WHAT TO PRODUCE: Would you retype all of these records exactly?
— BEGIN EXERCISE MATERIAL —
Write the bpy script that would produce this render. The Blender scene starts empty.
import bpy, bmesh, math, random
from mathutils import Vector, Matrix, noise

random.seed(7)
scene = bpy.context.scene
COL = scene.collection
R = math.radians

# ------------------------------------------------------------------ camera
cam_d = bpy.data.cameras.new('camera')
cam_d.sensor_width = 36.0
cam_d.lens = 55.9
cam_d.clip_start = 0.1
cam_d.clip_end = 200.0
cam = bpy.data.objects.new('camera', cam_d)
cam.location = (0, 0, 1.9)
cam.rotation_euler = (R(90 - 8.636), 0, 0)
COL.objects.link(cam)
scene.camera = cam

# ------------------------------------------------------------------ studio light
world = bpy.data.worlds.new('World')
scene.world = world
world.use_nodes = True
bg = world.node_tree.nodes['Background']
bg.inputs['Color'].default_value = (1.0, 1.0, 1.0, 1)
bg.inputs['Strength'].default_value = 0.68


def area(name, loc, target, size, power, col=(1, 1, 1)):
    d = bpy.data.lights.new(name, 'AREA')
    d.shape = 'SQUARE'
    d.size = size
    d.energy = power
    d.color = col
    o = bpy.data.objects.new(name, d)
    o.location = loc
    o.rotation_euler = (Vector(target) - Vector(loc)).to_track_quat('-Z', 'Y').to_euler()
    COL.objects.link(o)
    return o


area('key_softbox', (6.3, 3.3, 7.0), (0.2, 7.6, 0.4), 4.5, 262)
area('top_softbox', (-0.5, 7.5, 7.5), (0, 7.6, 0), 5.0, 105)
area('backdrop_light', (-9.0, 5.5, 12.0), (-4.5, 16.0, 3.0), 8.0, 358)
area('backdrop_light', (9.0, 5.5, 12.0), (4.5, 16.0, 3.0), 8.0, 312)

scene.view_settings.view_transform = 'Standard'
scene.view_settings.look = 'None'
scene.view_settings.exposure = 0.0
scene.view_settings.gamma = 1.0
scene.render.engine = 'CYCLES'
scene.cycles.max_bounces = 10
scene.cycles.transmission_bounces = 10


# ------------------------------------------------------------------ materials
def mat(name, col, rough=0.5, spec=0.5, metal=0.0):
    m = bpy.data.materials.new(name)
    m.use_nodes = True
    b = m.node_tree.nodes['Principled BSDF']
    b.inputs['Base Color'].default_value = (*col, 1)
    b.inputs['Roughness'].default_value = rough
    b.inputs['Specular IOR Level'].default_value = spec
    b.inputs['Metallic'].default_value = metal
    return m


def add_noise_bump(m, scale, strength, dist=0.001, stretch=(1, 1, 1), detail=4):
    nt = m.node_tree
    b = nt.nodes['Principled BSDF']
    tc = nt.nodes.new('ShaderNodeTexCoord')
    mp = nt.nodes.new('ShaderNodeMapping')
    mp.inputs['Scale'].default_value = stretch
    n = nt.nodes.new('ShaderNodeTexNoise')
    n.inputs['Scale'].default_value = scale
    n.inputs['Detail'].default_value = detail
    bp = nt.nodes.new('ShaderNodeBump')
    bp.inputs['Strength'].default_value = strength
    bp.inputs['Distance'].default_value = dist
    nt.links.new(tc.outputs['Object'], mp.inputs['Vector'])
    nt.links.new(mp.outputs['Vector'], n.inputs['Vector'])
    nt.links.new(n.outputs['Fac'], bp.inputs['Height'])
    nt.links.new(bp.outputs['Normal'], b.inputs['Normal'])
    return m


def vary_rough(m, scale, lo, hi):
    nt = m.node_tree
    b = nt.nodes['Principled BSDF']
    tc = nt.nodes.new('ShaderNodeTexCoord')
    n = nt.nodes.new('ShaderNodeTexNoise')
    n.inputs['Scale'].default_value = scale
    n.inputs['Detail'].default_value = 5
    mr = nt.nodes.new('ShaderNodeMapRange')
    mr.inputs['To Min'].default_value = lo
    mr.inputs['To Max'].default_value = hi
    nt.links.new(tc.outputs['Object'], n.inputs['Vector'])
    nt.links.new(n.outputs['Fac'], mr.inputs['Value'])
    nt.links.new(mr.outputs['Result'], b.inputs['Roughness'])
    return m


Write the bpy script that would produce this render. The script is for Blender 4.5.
— END EXERCISE MATERIAL —
ANSWER FOR THIS EXERCISE:
Write the bpy script that would produce this render. The Blender scene starts empty.
import bpy, bmesh, math, random
from mathutils import Vector, Matrix, noise

random.seed(7)
scene = bpy.context.scene
COL = scene.collection
R = math.radians

# ------------------------------------------------------------------ camera
cam_d = bpy.data.cameras.new('camera')
cam_d.sensor_width = 36.0
cam_d.lens = 55.9
cam_d.clip_start = 0.1
cam_d.clip_end = 200.0
cam = bpy.data.objects.new('camera', cam_d)
cam.location = (0, 0, 1.9)
cam.rotation_euler = (R(90 - 8.636), 0, 0)
COL.objects.link(cam)
scene.camera = cam

# ------------------------------------------------------------------ studio light
world = bpy.data.worlds.new('World')
scene.world = world
world.use_nodes = True
bg = world.node_tree.nodes['Background']
bg.inputs['Color'].default_value = (1.0, 1.0, 1.0, 1)
bg.inputs['Strength'].default_value = 0.68


def area(name, loc, target, size, power, col=(1, 1, 1)):
    d = bpy.data.lights.new(name, 'AREA')
    d.shape = 'SQUARE'
    d.size = size
    d.energy = power
    d.color = col
    o = bpy.data.objects.new(name, d)
    o.location = loc
    o.rotation_euler = (Vector(target) - Vector(loc)).to_track_quat('-Z', 'Y').to_euler()
    COL.objects.link(o)
    return o


area('key_softbox', (6.3, 3.3, 7.0), (0.2, 7.6, 0.4), 4.5, 262)
area('top_softbox', (-0.5, 7.5, 7.5), (0, 7.6, 0), 5.0, 105)
area('backdrop_light', (-9.0, 5.5, 12.0), (-4.5, 16.0, 3.0), 8.0, 358)
area('backdrop_light', (9.0, 5.5, 12.0), (4.5, 16.0, 3.0), 8.0, 312)

scene.view_settings.view_transform = 'Standard'
scene.view_settings.look = 'None'
scene.view_settings.exposure = 0.0
scene.view_settings.gamma = 1.0
scene.render.engine = 'CYCLES'
scene.cycles.max_bounces = 10
scene.cycles.transmission_bounces = 10


# ------------------------------------------------------------------ materials
def mat(name, col, rough=0.5, spec=0.5, metal=0.0):
    m = bpy.data.materials.new(name)
    m.use_nodes = True
    b = m.node_tree.nodes['Principled BSDF']
    b.inputs['Base Color'].default_value = (*col, 1)
    b.inputs['Roughness'].default_value = rough
    b.inputs['Specular IOR Level'].default_value = spec
    b.inputs['Metallic'].default_value = metal
    return m


def add_noise_bump(m, scale, strength, dist=0.001, stretch=(1, 1, 1), detail=4):
    nt = m.node_tree
    b = nt.nodes['Principled BSDF']
    tc = nt.nodes.new('ShaderNodeTexCoord')
    mp = nt.nodes.new('ShaderNodeMapping')
    mp.inputs['Scale'].default_value = stretch
    n = nt.nodes.new('ShaderNodeTexNoise')
    n.inputs['Scale'].default_value = scale
    n.inputs['Detail'].default_value = detail
    bp = nt.nodes.new('ShaderNodeBump')
    bp.inputs['Strength'].default_value = strength
    bp.inputs['Distance'].default_value = dist
    nt.links.new(tc.outputs['Object'], mp.inputs['Vector'])
    nt.links.new(mp.outputs['Vector'], n.inputs['Vector'])
    nt.links.new(n.outputs['Fac'], bp.inputs['Height'])
    nt.links.new(bp.outputs['Normal'], b.inputs['Normal'])
    return m


def vary_rough(m, scale, lo, hi):
    nt = m.node_tree
    b = nt.nodes['Principled BSDF']
    tc = nt.nodes.new('ShaderNodeTexCoord')
    n = nt.nodes.new('ShaderNodeTexNoise')
    n.inputs['Scale'].default_value = scale
    n.inputs['Detail'].default_value = 5
    mr = nt.nodes.new('ShaderNodeMapRange')
    mr.inputs['To Min'].default_value = lo
    mr.inputs['To Max'].default_value = hi
    nt.links.new(tc.outputs['Object'], n.inputs['Vector'])
    nt.links.new(n.outputs['Fac'], mr.inputs['Value'])
    nt.links.new(mr.outputs['Result'], b.inputs['Roughness'])
    return m


Write the bpy script that would produce this render. The script is for Blender 4.5.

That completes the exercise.